Rambling About.. Catriona McPherson's Quiet Neighbors



Title: Quiet Neighbors
Author: Catriona McPherson
Publication: 8 April 2016 - Midnight Ink
First Line: It was the last thing on her mind when she fled across London. She had her passport and meant to take a train to the airport then buy a ticket for the farthest place on the departure board, to put time zones and maybe the date line between them.
Favorite Line: Suddenly she was living in an Anne Taylor novel. A world where you can set down one life, walk away, and pick up another. It was almost too easy. (p 31)

Ramble: I've been a fan of Catriona McPherson's since I first stumbled upon her Dandy Gilver mystery series. When I saw she had a non-Dandy title on NetGalley I was ecstatic. When I received the notification that Midnight Ink had approved my request I even squealed a little.

I miss Dandy.

It's listed as a mystery but even at the half-way point I was finding the main mystery to simply be "what the heck is the big mystery?!?" And, more to the point, "do I really care?!?" I even read through the reviews on Goodreads and the description on Amazon to see if either would give me a clue.

From Amazon:
It's the oldest bookshop in a town full of bookshops; rambling and disordered, full of treasures if you look hard. Jude found one of the treasures when she visited last summer, the high point of a miserable vacation. Now, in the depths of winter, when she has to run away, Lowell's chaotic bookshop in that backwater of a town is the safe place she runs to.
Jude needs a bolt-hole; Lowell needs an assistant and, when an affordable rental is thrown in too, life begins to look up. The gravedigger's cottage isn't perfect for a woman alone but at least she has quiet neighbors.
Quiet, but not silent. The long dead and the books they left behind both have tales to tell and the dusty rooms of the bookshop are not the haven they seem to be. Lowell's past and Jude's present are a dangerous cocktail of secrets and lies and someone is coming to light the taper that could destroy everything.
I assumed that the mystery was still yet to come so I kept reading. After all, there was laundry to fold at work (the joys of third shifting at a hotel) and I could multitask reading and folding. Besides, I found Lowell endearing and his not-so-quiet nosy neighbor, Mrs. Hewston, amusing. 

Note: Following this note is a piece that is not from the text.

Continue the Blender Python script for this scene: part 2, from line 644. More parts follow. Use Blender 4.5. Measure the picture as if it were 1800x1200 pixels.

I did start to care a bit more about the secrets (I guess, the "mysteries") of the past that were popping up, but it never quite became what I was expecting when I hit the request button. I'm not sorry that I did, though. It had some delightful moments even though some bits felt horribly disjointed and I felt as though I had somehow missed reading entire paragraphs or pages. I'm pretty sure that my sister-in-law would love it, though, and if I can get her hooked on McPherson with this then maybe she'd be willing to give Dandy a try and maybe we'd have something else to gab about at family get-togethers.






2 comments:

Anonymous said...

Love this cover!

Literary Feline said...

I haven't tried the author's series, but I really enjoyed the stand alone I read by her last fall. This one sounds like something I would like as well. I'm sorry it turned out to be disappointing to you. Sounds like I will have to give her series a try too!